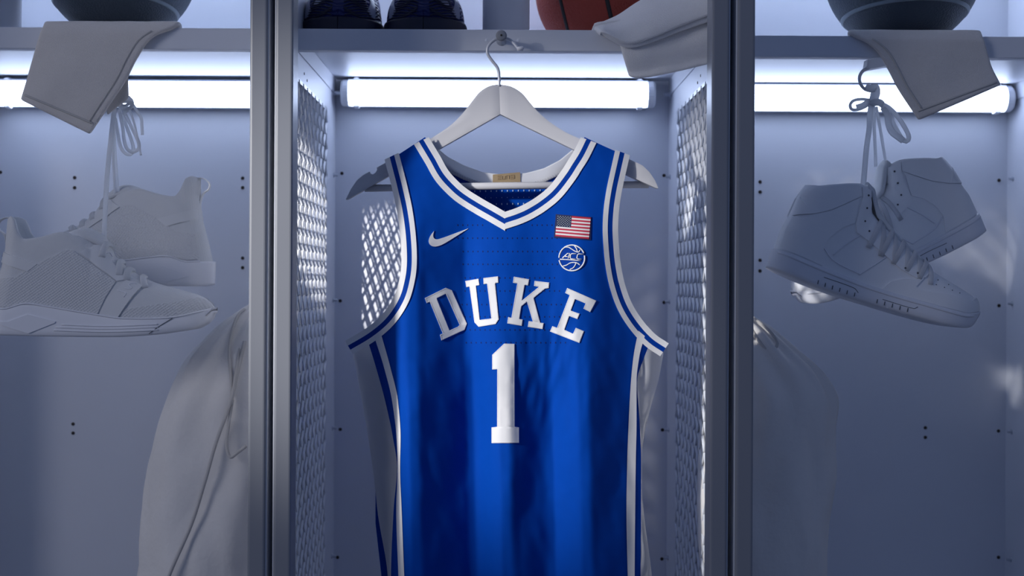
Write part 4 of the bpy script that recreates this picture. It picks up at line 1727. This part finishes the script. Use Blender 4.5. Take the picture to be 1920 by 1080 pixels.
b0 = P(232, 190, 0.20)
kl = thing('tied_shoelaces', 'white shoelaces tied in a knot above the knit sneakers', 'shoelace', b0)
ribbon_path('strand', [(214, 205, .19), (208, 260, .175), (201, 330, .15), (197, 400, .14), (195, 452, .135)], .0036, .0012, kl, b0)
ribbon_path('strand', [(214, 205, .20), (213, 250, .22), (216, 310, .245), (220, 362, .255)], .0034, .0011, kl, b0)
ribbon_path('strand', [(213, 235, .20), (212, 280, .22), (214, 330, .245), (216, 364, .255)], .0020, .0010, kl, b0)
ribbon_path('loop', [(224, 205, .20), (230, 240, .195), (236, 275, .19), (247, 285, .19), (259, 280, .19), (261, 270, .19), (250, 245, .195), (235, 215, .2)], .0026, .0010, kl, b0)
ribbon_path('loop', [(216, 222, .20), (221, 250, .2), (226, 275, .2), (236, 288, .2), (246, 289, .2), (250, 276, .2), (240, 245, .2), (228, 212, .2)], .0026, .0010, kl, b0)
ribbon_path('loose_end', [(241, 200, .195), (250, 225, .19), (256, 250, .19), (260, 270, .19), (264, 291, .19)], .0018, .0012, kl, b0)
ribbon_path('loose_end', [(248, 195, .195), (258, 210, .19), (265, 222, .19), (266, 235, .19), (267, 253, .19)], .0024, .0011, kl, b0)
ribbon_path('knot', [(222, 198, .195), (228, 191, .19), (240, 190, .188), (248, 195, .19), (244, 202, .193), (232, 204, .196), (224, 200, .2)], .0030, .0028, kl, b0)
ribbon_path('knot', [(240, 182, .2), (247, 190, .198), (246, 200, .195), (236, 208, .195), (232, 214, .2)], .0030, .002, kl, b0)
# its hook under the left shelf, mostly behind the towel
hb = P(236, 120, 0.21)
hkL = thing('shelf_hook', 'grey metal hook under the left shelf behind the towel', 'hook', (hb.x, .21, ZSL - .002))
hbv = Vector(hkL.location)
bm = bmesh.new()
bm_box(bm, -.018, .018, -.012, .012, -.005, 0, .002)
mkbm('plate', bm, 'lamp_plastic', hkL)
tube('wire', catmull([Vector((0, 0, -.003)), Vector((-.012, 0, -.018)), P(216, 165, .21) - hbv, P(219, 186, .205) - hbv, P(232, 199, .20) - hbv, P(246, 192, .2) - hbv], 30), .0025, 'hanger_wire', hkL)

hb = P(1650, 122, 0.23)
hkR = thing('shelf_hook', 'grey metal hook under the right shelf holding the high-tops', 'hook', (hb.x, .23, ZSR - .002))
hbv = Vector(hkR.location)
bm = bmesh.new()
pl = [(1624, 113), (1640, 110), (1668, 114), (1700, 118), (1700, 123), (1660, 125), (1645, 128), (1628, 131), (1622, 126)]
poly_sheet(bm, pl, [], lambda x, y, l: P(x, y, .23) + Vector((0, l, 0)) - hbv, 20, -.010, .012)
poly_sheet(bm, pl, [], lambda x, y, l: P(x, y, .23) + Vector((0, l, 0)) - hbv, 20, .012, .012)
mkbm('plate', bm, 'lamp_plastic', hkR)
bm = bmesh.new()
bm_box(bm, -.012, .012, -.010, .010, -.014, .0005, .002)
mkbm('mount', bm, 'lamp_plastic', hkR)
tube('wire', catmull([P(a, b, .23) - hbv for a, b in ((1628, 128), (1618, 133), (1612, 143), (1612, 153), (1617, 163), (1626, 169), (1637, 166))], 30), .0026, 'hanger_wire', hkR)

b0 = P(1638, 185, 0.23)
kr = thing('tied_shoelaces', 'white shoelaces tied in a bow above the high-tops', 'shoelace', b0)
ribbon_path('strand', [(1638, 172, .23), (1634, 192, .225), (1631, 215, .22), (1630, 240, .215), (1625, 275, .21), (1621, 320, .20), (1618, 356, .195)], .0042, .0011, kr, b0)
ribbon_path('strand', [(1638, 200, .235), (1639, 240, .25), (1641, 280, .27), (1642, 312, .29)], .0026, .0010, kr, b0)
ribbon_path('strand', [(1643, 200, .235), (1650, 240, .25), (1656, 275, .27), (1660, 300, .29)], .0024, .0010, kr, b0)
ribbon_path('knot', [(1624, 164, .232), (1632, 166, .226), (1642, 165, .226), (1643, 175, .228), (1640, 186, .225), (1640, 198, .225)], .0060, .003, kr, b0)
ribbon_path('knot', [(1630, 200, .23), (1638, 193, .222), (1648, 192, .222), (1655, 196, .226)], .0055, .003, kr, b0)
ribbon_path('loop', [(1632, 188, .23), (1615, 186, .235), (1600, 189, .24), (1594, 197, .24), (1597, 205, .24), (1610, 205, .235), (1624, 199, .23), (1632, 192, .23)], .0024, .0045, kr, b0)
ribbon_path('loop', [(1606, 202, .225), (1618, 198, .225), (1630, 190, .225)], .0048, .001, kr, b0)
ribbon_path('loop', [(1652, 194, .225), (1668, 203, .22), (1684, 220, .215), (1697, 240, .21), (1704, 256, .21), (1701, 265, .212), (1693, 262, .216), (1682, 245, .22), (1670, 222, .225), (1655, 200, .228)], .0036, .0014, kr, b0)
ribbon_path('loop', [(1656, 202, .222), (1664, 215, .218), (1666, 232, .215), (1672, 247, .213), (1683, 256, .211), (1694, 264, .21)], .0050, .0010, kr, b0)


# ------------------------------------------------------------------ drawstring bags
def sack(label, org, prof, m, seed, gather):
    """prof rows: (z, xc, yc, ax, ay) relative to org, from the neck down"""
    t = thing('drawstring_bag', label, 'bag', org, group='cotton drawstring bags hanging in the side lockers')
    nseg = 84
    n = 70
    zs_ = [p_[0] for p_ in prof]
    ks = [[(-p_[0], p_[k]) for p_ in prof] for k in (1, 2, 3, 4)]
    rows_ = []
    for i in range(n + 1):
        z = zs_[0] + (zs_[-1] - zs_[0]) * (i / n)
        xc, yc, ax, ay = [interp(kn, -z) for kn in ks]
        dn = i / n
        row = []
        for k in range(nseg):
            a = 2 * PI * k / nseg
            fold = 0.16 * math.exp(-dn * 9) * math.cos(13 * a + seed) + 0.035 * math.exp(-dn * 2.0) * math.cos(7 * a + 2 * seed)
            nz = noise.noise(Vector((math.cos(a) * 1.8 + seed, math.sin(a) * 1.8, z * 8))) * .10
            nz += noise.noise(Vector((math.cos(a) * 4 + seed, math.sin(a) * 4, z * 14 + a))) * .05
            f = 1 + fold + nz * min(1, dn * 6)
            row.append(Vector((xc + ax * math.copysign(abs(math.cos(a)) ** .9, math.cos(a)) * f, yc + ay * math.copysign(abs(math.sin(a)) ** .9, math.sin(a)) * f, z)))
        rows_.append(row)
    vs = [v for r in rows_ for v in r]
    fs = [(i * nseg + k, i * nseg + (k + 1) % nseg, (i + 1) * nseg + (k + 1) % nseg, (i + 1) * nseg + k) for i in range(n) for k in range(nseg)]
    fs.append(tuple(range(nseg)))
    fs.append(tuple(reversed(range(n * nseg, (n + 1) * nseg))))
    mk('body', vs, fs, m, t, True)
    return t


bz = ZE - 0.03
bgL = sack('cream cotton drawstring bag behind the left posts', (-0.40, 0.27, bz),
           [(.020, .035, 0, .018, .018), (.006, .033, 0, .012, .012), (-.010, .030, 0, .030, .032), (-.04, .020, 0, .058, .062), (-.10, .003, 0, .092, .095), (-.17, -.014, 0, .100, .115),
            (-.25, -.024, 0, .110, .125), (-.36, -.030, 0, .116, .13), (-.46, -.034, 0, .116, .13), (-.56, -.02, 0, .10, .12), (-.60, -.02, 0, .05, .06)], 'cotton', 1.3, 0)
o0 = Vector(bgL.location)
Yb = 0.165


def cordp(pts):
    return catmull([P(a, b, y) - o0 for a, b, y in pts], 50)


tube('cord', cordp([(458, 580, .245), (446, 592, .225), (436, 620, .205), (430, 660, .185), (434, 720, .165), (434, 755, .155)]), .0024, 'cotton_cord', bgL)
tube('cord', cordp([(459, 640, .190), (445, 700, .170), (430, 760, .150), (405, 830, .140), (385, 900, .135), (360, 980, .132), (325, 1060, .130), (312, 1092, .130)]), .0026, 'cotton_cord', bgL)
tube('cord', cordp([(436, 750, .158), (428, 800, .145), (425, 835, .140), (432, 857, .138), (446, 848, .138), (462, 836, .140)]), .0024, 'cotton_cord', bgL)
tube('cord', cordp([(460, 600, .235), (452, 640, .20), (442, 700, .168), (434, 760, .152)]), .0022, 'cotton_cord', bgL)
tube('side_seam', cordp([(440, 605, .215), (405, 690, .195), (382, 790, .175), (345, 900, .165), (330, 980, .160)]), .0014, 'cotton', bgL)
tube('hanging_cord', [Vector((.035, 0, .015)), Vector((.050, 0, .06)), Vector((.088, 0, .075))], .0024, 'cotton_cord', bgL)

bgR = sack('white cotton drawstring bag behind the right posts', (0.388, 0.25, ZE - .045),
           [(.022, -.030, 0, .022, .022), (.006, -.028, 0, .014, .014), (-.010, -.022, 0, .034, .034), (-.04, -.010, 0, .058, .060), (-.085, .012, 0, .082, .085), (-.13, .026, 0, .092, .10),
            (-.17, .020, 0, .098, .105), (-.25, .018, 0, .098, .11), (-.36, .014, 0, .096, .11), (-.46, .006, 0, .090, .105), (-.56, 0, 0, .080, .10), (-.60, 0, 0, .04, .05)], 'cotton', 4.1, 0)
o0 = Vector(bgR.location)
for k in range(3):
    tube('cord', catmull([Vector((-.030 + .016 * math.cos(a), .016 * math.sin(a), .004 + .004 * k + .002 * math.sin(3 * a))) for a in [2 * PI * j / 16 for j in range(16)]], 40), .0026, 'cotton_cord', bgR)
tube('cord', catmull([Vector((-.02, -.018, .004)), Vector((-.008, -.05, -.03)), Vector((.010, -.062, -.050)), Vector((.022, -.058, -.040)), Vector((.012, -.045, -.02)), Vector((-.012, -.02, .002))], 40), .0024, 'cotton_cord', bgR)
tube('side_seam', cordp([(1440, 655, .20), (1478, 710, .175), (1520, 770, .165), (1546, 798, .17)]), .0013, 'cotton', bgR)
tube('hanging_cord', [Vector((-.03, 0, .015)), Vector((-.045, 0, .06)), Vector((-.076, 0, .075))], .0024, 'cotton_cord', bgR)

● **EXERCISE TASK**
Pictures are excluded: retype only the lines from the beginning of the listing above through the line with "30), .0025, 'hanger_wire', hkL)", both included.

● **CORRECT ANSWER**
Write part 4 of the bpy script that recreates this picture. It picks up at line 1727. This part finishes the script. Use Blender 4.5. Take the picture to be 1920 by 1080 pixels.
b0 = P(232, 190, 0.20)
kl = thing('tied_shoelaces', 'white shoelaces tied in a knot above the knit sneakers', 'shoelace', b0)
ribbon_path('strand', [(214, 205, .19), (208, 260, .175), (201, 330, .15), (197, 400, .14), (195, 452, .135)], .0036, .0012, kl, b0)
ribbon_path('strand', [(214, 205, .20), (213, 250, .22), (216, 310, .245), (220, 362, .255)], .0034, .0011, kl, b0)
ribbon_path('strand', [(213, 235, .20), (212, 280, .22), (214, 330, .245), (216, 364, .255)], .0020, .0010, kl, b0)
ribbon_path('loop', [(224, 205, .20), (230, 240, .195), (236, 275, .19), (247, 285, .19), (259, 280, .19), (261, 270, .19), (250, 245, .195), (235, 215, .2)], .0026, .0010, kl, b0)
ribbon_path('loop', [(216, 222, .20), (221, 250, .2), (226, 275, .2), (236, 288, .2), (246, 289, .2), (250, 276, .2), (240, 245, .2), (228, 212, .2)], .0026, .0010, kl, b0)
ribbon_path('loose_end', [(241, 200, .195), (250, 225, .19), (256, 250, .19), (260, 270, .19), (264, 291, .19)], .0018, .0012, kl, b0)
ribbon_path('loose_end', [(248, 195, .195), (258, 210, .19), (265, 222, .19), (266, 235, .19), (267, 253, .19)], .0024, .0011, kl, b0)
ribbon_path('knot', [(222, 198, .195), (228, 191, .19), (240, 190, .188), (248, 195, .19), (244, 202, .193), (232, 204, .196), (224, 200, .2)], .0030, .0028, kl, b0)
ribbon_path('knot', [(240, 182, .2), (247, 190, .198), (246, 200, .195), (236, 208, .195), (232, 214, .2)], .0030, .002, kl, b0)
# its hook under the left shelf, mostly behind the towel
hb = P(236, 120, 0.21)
hkL = thing('shelf_hook', 'grey metal hook under the left shelf behind the towel', 'hook', (hb.x, .21, ZSL - .002))
hbv = Vector(hkL.location)
bm = bmesh.new()
bm_box(bm, -.018, .018, -.012, .012, -.005, 0, .002)
mkbm('plate', bm, 'lamp_plastic', hkL)
tube('wire', catmull([Vector((0, 0, -.003)), Vector((-.012, 0, -.018)), P(216, 165, .21) - hbv, P(219, 186, .205) - hbv, P(232, 199, .20) - hbv, P(246, 192, .2) - hbv], 30), .0025, 'hanger_wire', hkL)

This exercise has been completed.